#### [Recorded data]
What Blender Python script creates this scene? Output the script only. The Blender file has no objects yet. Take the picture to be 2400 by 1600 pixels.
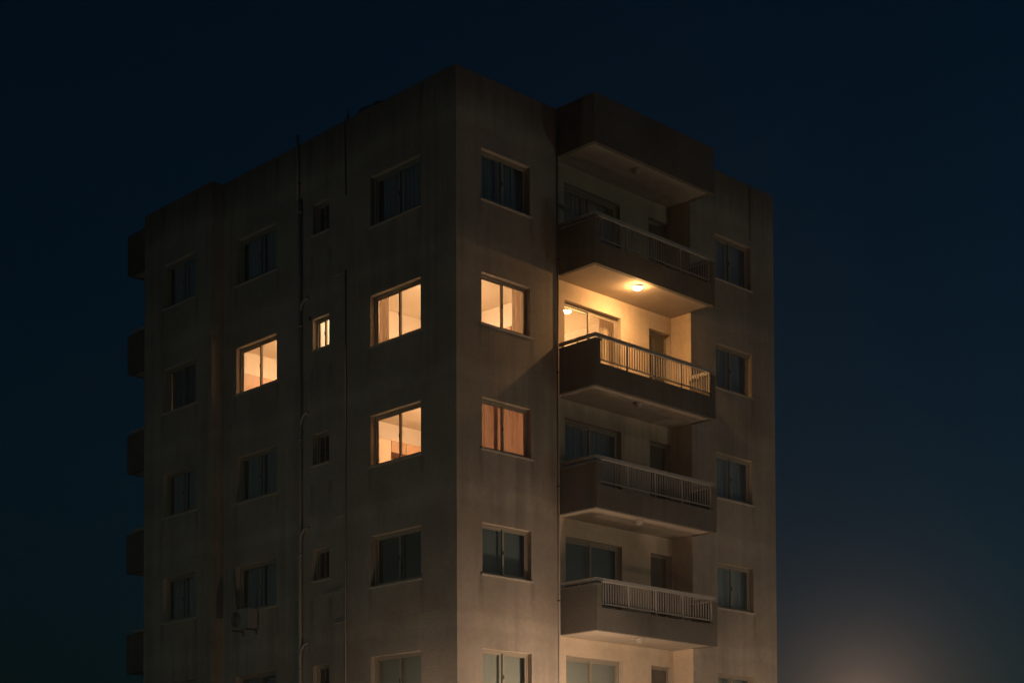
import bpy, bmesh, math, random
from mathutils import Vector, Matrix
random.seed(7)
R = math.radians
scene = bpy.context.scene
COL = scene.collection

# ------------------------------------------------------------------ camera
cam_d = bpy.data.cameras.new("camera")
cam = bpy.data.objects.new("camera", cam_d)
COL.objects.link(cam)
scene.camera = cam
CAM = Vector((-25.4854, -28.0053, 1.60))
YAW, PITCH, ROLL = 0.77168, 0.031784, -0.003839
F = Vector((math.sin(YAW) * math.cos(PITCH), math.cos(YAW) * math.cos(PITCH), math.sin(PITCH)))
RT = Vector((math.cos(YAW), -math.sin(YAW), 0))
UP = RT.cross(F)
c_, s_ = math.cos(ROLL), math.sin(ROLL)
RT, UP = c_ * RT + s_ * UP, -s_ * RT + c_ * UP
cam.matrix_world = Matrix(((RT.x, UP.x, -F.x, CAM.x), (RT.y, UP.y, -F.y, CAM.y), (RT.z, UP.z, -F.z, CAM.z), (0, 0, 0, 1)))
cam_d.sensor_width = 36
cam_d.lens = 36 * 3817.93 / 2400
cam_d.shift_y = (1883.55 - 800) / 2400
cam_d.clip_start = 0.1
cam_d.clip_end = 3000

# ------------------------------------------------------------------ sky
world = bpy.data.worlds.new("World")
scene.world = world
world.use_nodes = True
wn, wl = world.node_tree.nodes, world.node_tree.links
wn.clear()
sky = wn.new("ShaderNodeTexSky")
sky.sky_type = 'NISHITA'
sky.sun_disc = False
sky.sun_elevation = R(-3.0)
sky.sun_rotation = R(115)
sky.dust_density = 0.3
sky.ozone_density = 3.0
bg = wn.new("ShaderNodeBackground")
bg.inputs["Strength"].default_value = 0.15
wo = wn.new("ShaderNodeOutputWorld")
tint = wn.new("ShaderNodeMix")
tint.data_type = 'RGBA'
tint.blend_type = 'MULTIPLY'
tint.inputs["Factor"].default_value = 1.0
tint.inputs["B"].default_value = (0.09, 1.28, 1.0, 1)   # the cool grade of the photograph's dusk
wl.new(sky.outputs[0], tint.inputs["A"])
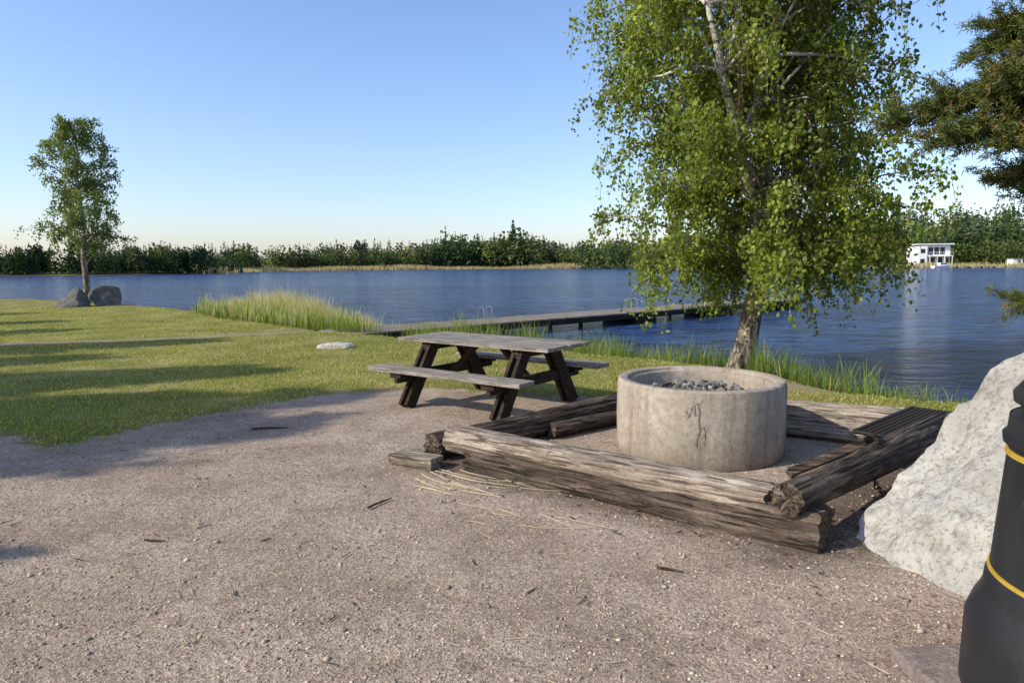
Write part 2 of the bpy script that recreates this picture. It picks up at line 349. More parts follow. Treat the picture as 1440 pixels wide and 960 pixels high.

#### [Task objective]
Restate the data word for word from its first line through the line with "COL = scene.collection", leaving out any picture along the way.

#### [Task output]
What Blender Python script creates this scene? Output the script only. The Blender file has no objects yet. Take the picture to be 2400 by 1600 pixels.
import bpy, bmesh, math, random
from mathutils import Vector, Matrix
random.seed(7)
R = math.radians
scene = bpy.context.scene
COL = scene.collection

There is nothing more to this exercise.